Just few thoughts related to the last post.
In it I said that we give a name to the notion that we “have in mind”. (as I mentioned in last post, this phrase – “have something in mind”, should be taken for what it is – a metaphor, which means – to think of something in context of some act, be it talking, analyzing, etc…)
Those notions come from experience, but not as a bunch of facts, nor as definitions. Those are new things from the world of which we become aware. Be it movement, money, books, colors, coffee, and so on…
While the notions don’t come in form of facts/propositions/definitions, the awareness of those notions is not just an “empty” causal relation. When we have a specific notion in mind, it is in specific way that notion, and not some other that we are thinking of. And there are possible determinations of those notions – from the notion one can abstract/focus on/isolate different aspects. Those determinations are what the thing IS.

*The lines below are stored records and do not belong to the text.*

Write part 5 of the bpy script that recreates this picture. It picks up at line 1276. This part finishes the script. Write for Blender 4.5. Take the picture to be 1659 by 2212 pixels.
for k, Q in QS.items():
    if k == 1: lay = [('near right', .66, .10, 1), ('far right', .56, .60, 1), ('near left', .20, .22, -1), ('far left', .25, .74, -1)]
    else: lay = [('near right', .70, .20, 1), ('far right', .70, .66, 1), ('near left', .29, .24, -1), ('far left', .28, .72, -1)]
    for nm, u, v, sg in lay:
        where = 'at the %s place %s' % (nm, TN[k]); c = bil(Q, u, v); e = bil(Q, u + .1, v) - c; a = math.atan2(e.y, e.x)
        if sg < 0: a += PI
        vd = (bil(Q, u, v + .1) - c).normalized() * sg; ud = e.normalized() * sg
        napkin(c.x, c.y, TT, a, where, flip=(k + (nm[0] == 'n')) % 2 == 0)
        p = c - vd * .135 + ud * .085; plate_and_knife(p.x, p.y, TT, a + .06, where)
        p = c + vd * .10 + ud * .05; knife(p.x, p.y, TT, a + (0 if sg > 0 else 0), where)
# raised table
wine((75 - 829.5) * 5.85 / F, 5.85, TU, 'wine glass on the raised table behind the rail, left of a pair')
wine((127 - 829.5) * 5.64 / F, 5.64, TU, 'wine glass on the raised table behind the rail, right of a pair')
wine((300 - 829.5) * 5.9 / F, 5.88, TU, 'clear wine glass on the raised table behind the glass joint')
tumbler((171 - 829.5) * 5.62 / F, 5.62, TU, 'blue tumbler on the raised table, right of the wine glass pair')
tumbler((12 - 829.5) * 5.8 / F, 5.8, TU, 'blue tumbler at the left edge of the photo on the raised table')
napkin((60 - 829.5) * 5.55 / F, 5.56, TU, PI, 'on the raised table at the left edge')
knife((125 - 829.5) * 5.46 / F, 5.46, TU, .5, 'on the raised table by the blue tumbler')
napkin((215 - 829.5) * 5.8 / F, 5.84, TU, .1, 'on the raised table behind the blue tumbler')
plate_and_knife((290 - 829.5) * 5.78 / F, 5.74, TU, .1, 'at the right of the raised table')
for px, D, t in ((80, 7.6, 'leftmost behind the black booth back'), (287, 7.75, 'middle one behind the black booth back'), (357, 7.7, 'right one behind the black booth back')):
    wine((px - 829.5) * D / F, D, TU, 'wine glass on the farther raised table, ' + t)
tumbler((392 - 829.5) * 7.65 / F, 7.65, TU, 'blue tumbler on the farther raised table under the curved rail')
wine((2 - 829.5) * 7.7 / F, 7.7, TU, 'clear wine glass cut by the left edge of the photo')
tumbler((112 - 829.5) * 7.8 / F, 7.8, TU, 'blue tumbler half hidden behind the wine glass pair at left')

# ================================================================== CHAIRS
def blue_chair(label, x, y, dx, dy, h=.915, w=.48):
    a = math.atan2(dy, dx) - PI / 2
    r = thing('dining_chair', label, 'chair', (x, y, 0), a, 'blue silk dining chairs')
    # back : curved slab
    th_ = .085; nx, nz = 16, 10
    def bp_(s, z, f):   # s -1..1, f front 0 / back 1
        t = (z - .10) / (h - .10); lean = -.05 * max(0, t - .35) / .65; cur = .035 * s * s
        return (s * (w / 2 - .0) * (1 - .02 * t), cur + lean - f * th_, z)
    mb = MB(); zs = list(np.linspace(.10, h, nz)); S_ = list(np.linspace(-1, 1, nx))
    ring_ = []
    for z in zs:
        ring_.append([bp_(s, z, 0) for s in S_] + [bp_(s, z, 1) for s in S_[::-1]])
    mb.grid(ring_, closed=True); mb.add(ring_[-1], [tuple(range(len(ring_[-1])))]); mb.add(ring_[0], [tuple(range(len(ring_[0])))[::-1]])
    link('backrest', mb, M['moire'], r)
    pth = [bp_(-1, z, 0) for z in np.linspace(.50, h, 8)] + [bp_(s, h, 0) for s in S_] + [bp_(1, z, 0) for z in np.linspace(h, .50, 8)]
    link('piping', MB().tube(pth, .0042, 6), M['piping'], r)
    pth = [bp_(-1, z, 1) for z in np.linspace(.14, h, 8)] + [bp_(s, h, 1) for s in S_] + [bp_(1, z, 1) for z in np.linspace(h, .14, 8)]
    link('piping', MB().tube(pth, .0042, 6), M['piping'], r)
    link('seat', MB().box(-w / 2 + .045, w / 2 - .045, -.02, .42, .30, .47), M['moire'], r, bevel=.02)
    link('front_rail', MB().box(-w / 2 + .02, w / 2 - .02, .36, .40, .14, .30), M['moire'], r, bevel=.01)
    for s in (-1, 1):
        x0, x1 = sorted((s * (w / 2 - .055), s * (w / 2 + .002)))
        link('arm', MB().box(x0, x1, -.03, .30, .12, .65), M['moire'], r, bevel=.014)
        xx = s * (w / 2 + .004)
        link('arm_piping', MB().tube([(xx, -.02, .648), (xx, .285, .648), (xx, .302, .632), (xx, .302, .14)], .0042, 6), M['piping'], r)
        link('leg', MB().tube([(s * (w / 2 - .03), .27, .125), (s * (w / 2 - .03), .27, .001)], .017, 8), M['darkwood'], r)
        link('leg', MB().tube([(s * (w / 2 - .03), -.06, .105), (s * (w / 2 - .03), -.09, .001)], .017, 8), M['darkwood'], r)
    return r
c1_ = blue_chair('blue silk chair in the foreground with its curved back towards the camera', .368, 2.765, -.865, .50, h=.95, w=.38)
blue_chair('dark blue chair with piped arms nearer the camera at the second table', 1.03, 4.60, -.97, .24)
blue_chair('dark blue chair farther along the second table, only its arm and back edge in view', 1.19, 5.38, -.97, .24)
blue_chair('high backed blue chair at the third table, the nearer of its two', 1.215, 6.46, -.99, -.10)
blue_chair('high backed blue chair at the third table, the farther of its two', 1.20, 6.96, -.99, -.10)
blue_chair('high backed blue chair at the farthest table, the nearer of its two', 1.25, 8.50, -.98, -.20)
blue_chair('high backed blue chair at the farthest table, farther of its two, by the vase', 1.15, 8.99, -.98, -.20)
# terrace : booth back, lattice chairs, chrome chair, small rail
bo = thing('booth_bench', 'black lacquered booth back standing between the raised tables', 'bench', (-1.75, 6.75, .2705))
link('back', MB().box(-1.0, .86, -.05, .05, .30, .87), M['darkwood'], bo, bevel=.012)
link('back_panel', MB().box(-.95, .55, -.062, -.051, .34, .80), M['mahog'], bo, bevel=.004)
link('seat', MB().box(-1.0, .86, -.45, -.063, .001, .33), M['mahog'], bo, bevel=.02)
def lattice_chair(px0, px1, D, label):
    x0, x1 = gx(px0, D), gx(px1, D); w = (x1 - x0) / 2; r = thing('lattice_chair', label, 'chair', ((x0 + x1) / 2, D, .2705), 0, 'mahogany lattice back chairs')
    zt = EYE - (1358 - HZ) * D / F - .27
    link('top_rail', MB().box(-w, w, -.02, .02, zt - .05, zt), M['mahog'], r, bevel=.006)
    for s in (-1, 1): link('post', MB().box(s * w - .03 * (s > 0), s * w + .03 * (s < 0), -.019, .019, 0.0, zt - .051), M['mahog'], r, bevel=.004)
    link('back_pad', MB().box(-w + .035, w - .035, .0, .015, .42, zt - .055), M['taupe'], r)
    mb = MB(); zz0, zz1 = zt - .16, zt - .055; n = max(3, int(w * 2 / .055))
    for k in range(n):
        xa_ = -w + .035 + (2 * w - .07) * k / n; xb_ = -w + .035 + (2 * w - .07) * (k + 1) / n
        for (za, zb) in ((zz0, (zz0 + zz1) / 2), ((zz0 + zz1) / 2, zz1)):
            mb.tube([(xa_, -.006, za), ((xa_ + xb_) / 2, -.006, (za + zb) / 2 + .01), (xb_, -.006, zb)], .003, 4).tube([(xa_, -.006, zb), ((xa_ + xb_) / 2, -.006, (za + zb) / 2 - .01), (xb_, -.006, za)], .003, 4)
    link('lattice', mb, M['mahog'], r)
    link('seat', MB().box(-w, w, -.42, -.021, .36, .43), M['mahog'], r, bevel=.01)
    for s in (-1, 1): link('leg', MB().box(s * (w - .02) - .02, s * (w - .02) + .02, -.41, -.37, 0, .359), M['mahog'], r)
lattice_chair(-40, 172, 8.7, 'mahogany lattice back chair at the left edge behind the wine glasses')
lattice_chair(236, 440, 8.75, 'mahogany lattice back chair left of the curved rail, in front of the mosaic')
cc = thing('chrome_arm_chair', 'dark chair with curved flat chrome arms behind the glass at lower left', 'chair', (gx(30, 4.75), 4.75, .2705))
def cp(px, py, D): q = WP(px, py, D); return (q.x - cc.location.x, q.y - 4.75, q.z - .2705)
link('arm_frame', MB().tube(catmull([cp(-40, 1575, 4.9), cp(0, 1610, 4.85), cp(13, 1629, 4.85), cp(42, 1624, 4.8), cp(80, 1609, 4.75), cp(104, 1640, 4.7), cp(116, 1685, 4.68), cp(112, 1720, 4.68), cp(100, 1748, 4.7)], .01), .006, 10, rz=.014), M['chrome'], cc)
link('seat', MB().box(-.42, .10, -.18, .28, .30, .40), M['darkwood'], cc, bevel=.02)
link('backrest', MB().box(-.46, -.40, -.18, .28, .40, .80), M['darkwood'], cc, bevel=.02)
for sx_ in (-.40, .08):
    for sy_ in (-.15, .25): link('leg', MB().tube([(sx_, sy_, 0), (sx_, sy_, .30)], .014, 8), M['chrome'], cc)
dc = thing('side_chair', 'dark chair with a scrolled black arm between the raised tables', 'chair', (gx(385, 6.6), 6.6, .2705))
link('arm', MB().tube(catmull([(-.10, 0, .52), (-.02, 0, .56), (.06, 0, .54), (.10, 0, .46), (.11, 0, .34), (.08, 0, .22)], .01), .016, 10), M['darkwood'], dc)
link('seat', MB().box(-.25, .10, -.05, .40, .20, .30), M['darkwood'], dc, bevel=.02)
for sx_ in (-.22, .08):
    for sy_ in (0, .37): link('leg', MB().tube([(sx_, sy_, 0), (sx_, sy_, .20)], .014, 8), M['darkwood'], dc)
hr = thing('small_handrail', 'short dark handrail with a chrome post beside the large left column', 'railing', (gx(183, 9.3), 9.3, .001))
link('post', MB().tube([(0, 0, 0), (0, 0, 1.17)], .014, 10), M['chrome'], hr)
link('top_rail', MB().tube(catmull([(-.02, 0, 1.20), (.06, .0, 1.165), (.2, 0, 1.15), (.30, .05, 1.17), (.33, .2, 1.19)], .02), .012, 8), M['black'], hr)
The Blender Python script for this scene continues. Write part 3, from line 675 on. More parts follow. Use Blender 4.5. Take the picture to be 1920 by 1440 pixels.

‘A is B’, is a relation between the subject A and the predicate B. The predicate doesn’t tell us everything about the subject. Cows are animals, red is a color, that apple is red, the weather is hot (today), and so on… We are left with the predicate when we abstract from some things about the subject, and focus on others.
However, what we had in mind when baptizing is the notion itself, and not some determination of the notion. And in that sense, we can safely say, that what we had in mind is more (as the full-blooded notion which stands as a subject in the mentioned subject/predicate judgments) than what that something is (in terms of different predicates that can be given to it).
This first ‘is’ is not an ‘is’ of predication, but of identity, where the notion is self-identical, and different from other notions (“Something is what it is”). The second ‘is’ is the ‘is’ of predication, of determining the notion in different ways.